I strongly believe that drama and music improve teaching and learning; they kick-start students’ learning in a completely different way to classes. I’m also a big dinosaur in that I believe intensely in face-to-face teaching rather than having everything on the internet.
How easy is it to balance your teaching and research commitments?
I’ve always loved teaching, and I wish the same gravitas would be given to teaching as it is to research these days. I have to be honest: the amount that I teach together with all my extra commitments means that I don’t have very much time for my own research.
I’m also endlessly being asked to translate. I try as far as possible to give away those jobs but occasionally they’re so fascinating (for example simultaneous translation in the High Court) that I can’t resist doing them myself.
Your status as a Provost Teaching Award winner enabled you to apply for funding to go on a fact-finding trip. What made you pick Paris?
Paris’s Maison de la Culture Yiddish has developed over the years as the most interesting and innovative centre for Yiddish teaching in Europe. It’s a very vibrant place with people coming and going all the time.
They have monthly literary seminars, visual exhibitions on subjects like science education in Yiddish, and language courses ranging from absolute beginners’ level to the most advanced. At the same time they’ve got all kinds of cultural activities like choir workshops and courses on the use of humour in Yiddish literature.
In 2002 I produced a world premiere of Jacob Jacobson, a full-length Yiddish play.
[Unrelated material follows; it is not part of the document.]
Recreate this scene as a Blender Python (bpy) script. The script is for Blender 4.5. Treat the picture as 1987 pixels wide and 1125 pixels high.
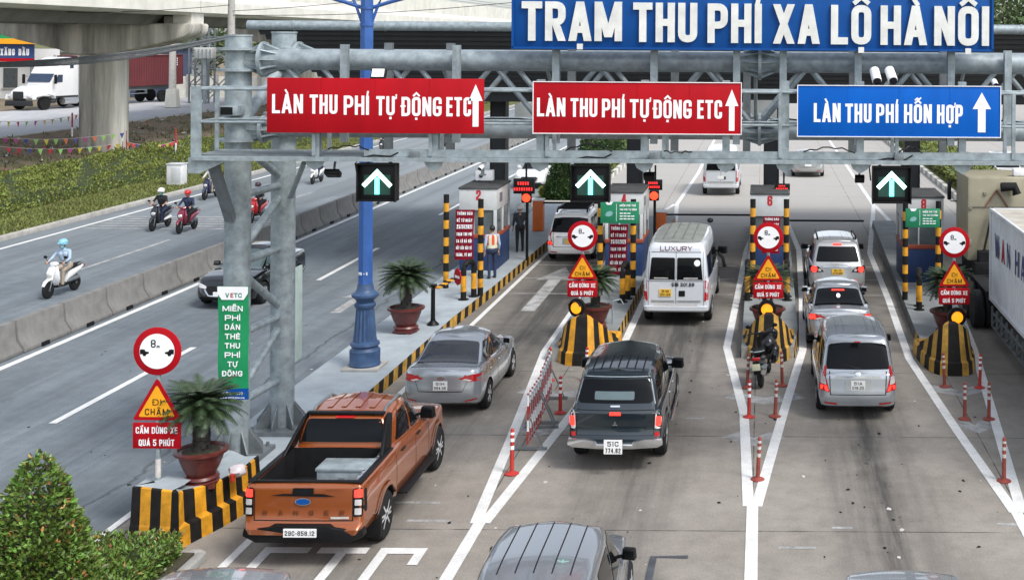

That production inspired [La Maison] to form a drama group, which I was very chuffed about!
Throughout the rest of the world, if you work in Yiddish you work in isolation, but in Paris there’s a whole collective. Some are native Yiddish speakers like me, some are academics working in different universities around Paris, and together they’re doing something that doesn’t exist anywhere else.
It sounds like a fascinating place. What are you going to investigate during your trip?
I thought it would be very interesting to attend as many classes as I possibly can over the five days I’m there. I want to speak to the teachers before and after each session about the kind of teaching they do and why, and also coordinate meetings amongst the collective. My plan is to impart certain questions before I go so they have some thinking time beforehand.
I also want to find out to what extent they share materials and use technology in their teaching and compare it to what I do here. I might come across something and think ‘That’s terrific, I absolutely must adopt that instantly’, or I might think ‘That’s great but it wouldn’t work in London’. I don’t know.
Do you anticipate the trip having a significant impact on the way you teach?
I have to say I don’t know. Because I’ve done so much teaching in my life, there are certain things that I feel work and would be unlikely to discard. However, I’m always happy to experiment. Teaching is like that, you have to be quite intuitive and you always have to have an awareness of who you have before you.
Even though I’ve made many trips to Paris, sometimes teaching
there three times a year, I’ve never actually been with the purpose of
attending absolutely every class that they’re holding in order to get a
panoramic view. So many issues will arise, I’m sure.
I’ll have to take a big fat notebook.
Dr Helen Beer is lecturer in Yiddish at the Department of Hebrew and Jewish Studies. We will be reporting on the outcomes of her trip once she returns from Paris.